The plot of 29 Bells is fairly straightforward, though thankfully the telling is not. Ian Carlyle (Jeremy Ryan Brown) is sent back to his hometown to write a screenplay about the Edmund Fitzgerald, which sank in Lake Superior in 1975. It is the same lake on which Ian’s father Hal (Jeff Potts) disappeared (guilt over his not being on the Edmund Fitzgerald–as he should have been–taking its toll). Once in his hometown Ian’s past begins to surround him like the cold lake waters and soon Ian is treading memories and beating back emotions that he did not count on. His mother (Amy Anderson) and former/new girlfriend provide much of the prodding necessary to get Ian to throw off his LA facade and become the true person he should be–one who can accept the totality of who he is, including the events of his past. That is, to become a centered person.

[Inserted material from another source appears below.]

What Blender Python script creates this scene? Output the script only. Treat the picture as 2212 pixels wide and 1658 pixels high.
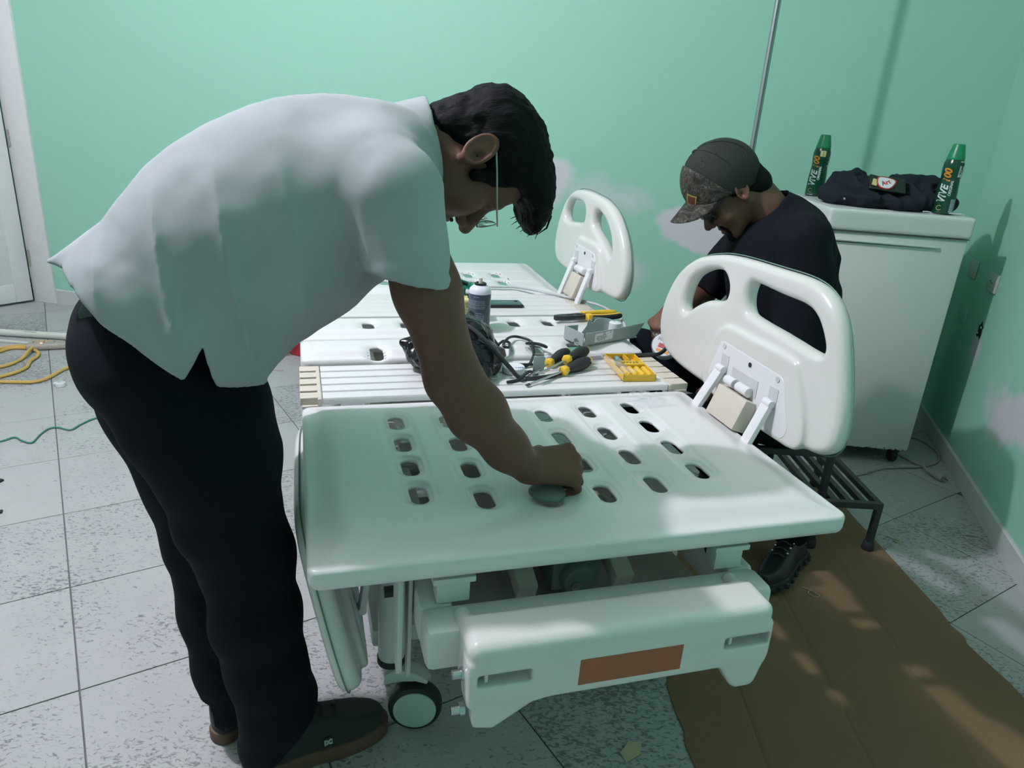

29 Bells could still use a bit of thinning out, a fact of which I am certain that Parson’s is aware, as there are a lot of story lines competing for audience attention: a challenge that I myself face with my most recent play Patterns. Nevertheless, 29 Bells takes several stories which combined have almost epic sweep and manages the impressive feat of joining them together while director LB Rabby keeps the pace up and constantly driving forward. Especially nice is the full cast re-telling of the night the Edmund Fitzgerald went down that dramatically and energetically closes out the first act.